Optical properties of V2O3 in its whole phase diagram

TL;DR

This study provides a comprehensive optical analysis of V2O3 across its entire phase diagram, revealing how doping influences its electronic phases and low-energy electrodynamics, offering new insights into Mott-Hubbard physics.

Contribution

It presents the first detailed optical characterization of V2O3's phase diagram with doping, highlighting differences in electrodynamics and phase separation phenomena.

Findings

Doping alters the antiferromagnetic gap and metallic properties.

Cr doping induces mesoscopic electronic phase separation.

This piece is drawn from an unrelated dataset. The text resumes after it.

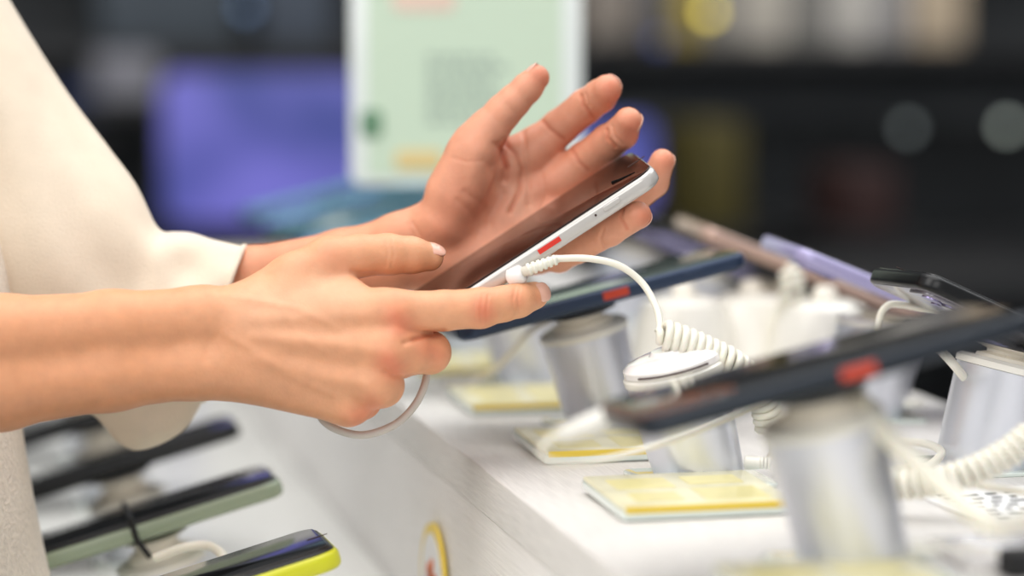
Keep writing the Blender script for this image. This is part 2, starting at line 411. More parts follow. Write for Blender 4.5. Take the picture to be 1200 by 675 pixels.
tubecable('charging_cable','white cable hanging under the dark phone at the right edge',
  [P(1070,392,1.10),P(1098,408,1.12),P(1120,430,1.15),P(1150,470,1.2),P(1165,500,1.22)], .0022)
tubecable('charging_cable','small white cable loop rising behind the near dark phone',
  [P(1030,420,1.2),P(1030,378,1.2),P(1038,360,1.2),P(1056,357,1.2),P(1110,368,1.2)], .0018)
w = MB().tube(coil_pts([P(926,312,1.42),P(929,340,1.42),P(922,375,1.43),P(918,402,1.45)], .0055,.0042), .0022, 8).build('coiled_cable', M['cable'], sharp=None)
tag(w,'blurred white coiled cable hanging upright between the two phone rows','cable')
# white pods between the rows
for (px,py,d,lab) in ((800,455,1.42,'blurred white round pod between the rows, left of the upright coil'),(880,450,1.35,'blurred white round pod behind the near phone, under the upright coil'),(965,462,1.28,'blurred white round pod behind the nearest stand')):
    q = PZ(px,py,CTOP)
    t = thing('security_pod', lab, 'pod', (q.x,q.y,CTOP), None, 'white pods between the phone rows')
    MB().rings([(Vector((0,0,h)),Vector((r,0,0)),Vector((0,r,0))) for h,r in ((0,.034),(.004,.035),(.02,.032),(.042,.028),(.052,.024),(.056,.016))],32).build('shell', M['white'], t)
    MB().cyl((0,0,.056),(0,0,.064),.008,.006,bev=.001).build('plug', M['cream'], t)
# papers at lower right
q = PZ(1190,592,CTOP)
t = thing('price_sheet','white printed sheet with rows of black marks at the right edge','paper',(q.x,q.y,CTOP+.0004))
MB().box((-.035,-.04,0),(.05,.04,.0006)).build('sheet', M['paper'], t, smooth=False)
for r_ in range(7):
    x = -.028
    while x < .04:
        l = random.choice((.003,.005,.008)); 
        MB().box((x,-.030+r_*.0085,.0006),(x+l,-.0265+r_*.0085,.0008)).build('printed_mark', M['ink'], t, smooth=False); x += l+.004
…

Pure V2O3 exhibits short-lived quasiparticles at high temperature.

Abstract

Vanadium sesquioxide V2O3 is considered a textbook example of Mott-Hubbard physics. In this paper we present an extended optical study of its whole temperature/doping phase diagram as obtained by doping the pure material with M=Cr or Ti atoms (V1-xMx)2O3. We reveal that its thermodynamically stable metallic and insulating phases, although macroscopically equivalent, show very different low-energy electrodynamics. The Cr and Ti doping drastically change both the antiferromagnetic gap and the paramagnetic metallic properties. A slight chromium content induces a mesoscopic electronic phase separation, while the pure compound is characterized by short-lived quasiparticles at high temperature. This study thus provides a new comprehensive scenario of the Mott-Hubbard physics in the prototype compound V2O3.